JOB: Using the records that follow, copy every line containing the word "part".
•••••
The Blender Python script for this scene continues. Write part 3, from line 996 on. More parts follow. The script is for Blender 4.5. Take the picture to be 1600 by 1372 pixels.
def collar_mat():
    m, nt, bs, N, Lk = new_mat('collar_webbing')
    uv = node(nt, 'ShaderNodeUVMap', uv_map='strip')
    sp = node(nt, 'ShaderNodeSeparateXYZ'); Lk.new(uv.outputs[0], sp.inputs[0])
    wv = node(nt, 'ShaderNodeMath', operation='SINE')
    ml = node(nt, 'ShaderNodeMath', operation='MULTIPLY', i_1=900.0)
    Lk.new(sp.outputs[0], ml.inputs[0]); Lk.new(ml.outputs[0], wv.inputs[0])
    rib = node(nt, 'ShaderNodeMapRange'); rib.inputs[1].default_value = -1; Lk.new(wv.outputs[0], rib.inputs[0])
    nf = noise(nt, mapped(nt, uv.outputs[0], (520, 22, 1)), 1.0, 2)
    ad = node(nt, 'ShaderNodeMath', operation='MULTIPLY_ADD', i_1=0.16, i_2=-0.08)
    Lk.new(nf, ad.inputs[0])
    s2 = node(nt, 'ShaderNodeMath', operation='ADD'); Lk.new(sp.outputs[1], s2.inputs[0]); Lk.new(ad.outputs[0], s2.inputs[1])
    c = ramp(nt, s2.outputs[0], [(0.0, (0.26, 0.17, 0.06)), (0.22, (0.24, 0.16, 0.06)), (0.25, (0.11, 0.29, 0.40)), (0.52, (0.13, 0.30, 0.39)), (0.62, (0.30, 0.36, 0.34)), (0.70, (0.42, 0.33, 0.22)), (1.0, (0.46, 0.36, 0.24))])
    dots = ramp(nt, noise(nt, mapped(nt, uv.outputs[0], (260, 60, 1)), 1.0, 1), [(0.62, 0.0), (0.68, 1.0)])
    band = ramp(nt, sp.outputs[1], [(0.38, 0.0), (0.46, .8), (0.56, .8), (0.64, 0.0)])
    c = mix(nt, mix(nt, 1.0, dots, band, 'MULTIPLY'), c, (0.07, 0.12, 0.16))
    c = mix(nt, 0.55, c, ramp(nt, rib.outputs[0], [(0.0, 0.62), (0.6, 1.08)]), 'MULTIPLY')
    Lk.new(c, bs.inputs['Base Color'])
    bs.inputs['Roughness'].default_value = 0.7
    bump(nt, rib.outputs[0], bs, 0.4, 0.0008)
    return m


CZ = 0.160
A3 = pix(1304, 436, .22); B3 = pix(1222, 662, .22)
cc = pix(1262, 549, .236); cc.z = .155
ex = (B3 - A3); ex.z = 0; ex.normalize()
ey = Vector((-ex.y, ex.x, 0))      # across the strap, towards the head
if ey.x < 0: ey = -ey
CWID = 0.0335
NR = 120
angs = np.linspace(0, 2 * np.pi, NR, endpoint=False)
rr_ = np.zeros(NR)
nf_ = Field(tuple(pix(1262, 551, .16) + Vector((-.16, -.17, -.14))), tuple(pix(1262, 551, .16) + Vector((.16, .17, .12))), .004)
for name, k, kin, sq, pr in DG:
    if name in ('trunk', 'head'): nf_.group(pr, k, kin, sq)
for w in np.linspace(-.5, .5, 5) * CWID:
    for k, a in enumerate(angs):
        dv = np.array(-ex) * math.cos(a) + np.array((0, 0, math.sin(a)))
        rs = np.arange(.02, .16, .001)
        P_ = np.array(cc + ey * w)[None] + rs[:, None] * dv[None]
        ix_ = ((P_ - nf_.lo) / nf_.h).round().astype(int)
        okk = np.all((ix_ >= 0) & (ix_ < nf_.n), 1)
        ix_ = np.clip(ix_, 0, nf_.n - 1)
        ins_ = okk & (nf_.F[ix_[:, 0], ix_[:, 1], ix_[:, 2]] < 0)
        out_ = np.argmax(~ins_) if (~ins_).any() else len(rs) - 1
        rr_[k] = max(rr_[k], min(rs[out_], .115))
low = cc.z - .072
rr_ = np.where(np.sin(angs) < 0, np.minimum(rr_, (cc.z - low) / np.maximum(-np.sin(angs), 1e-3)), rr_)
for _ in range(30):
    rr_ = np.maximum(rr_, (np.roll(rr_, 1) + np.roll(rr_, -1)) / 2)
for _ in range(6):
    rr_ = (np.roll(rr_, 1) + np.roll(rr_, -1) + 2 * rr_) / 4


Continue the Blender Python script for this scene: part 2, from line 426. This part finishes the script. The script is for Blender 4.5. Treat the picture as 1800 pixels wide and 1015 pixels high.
•••••
WRITTEN SOLUTION:
The Blender Python script for this scene continues. Write part 3, from line 996 on. More parts follow. The script is for Blender 4.5. Take the picture to be 1600 by 1372 pixels.
Continue the Blender Python script for this scene: part 2, from line 426. This part finishes the script. The script is for Blender 4.5. Treat the picture as 1800 pixels wide and 1015 pixels high.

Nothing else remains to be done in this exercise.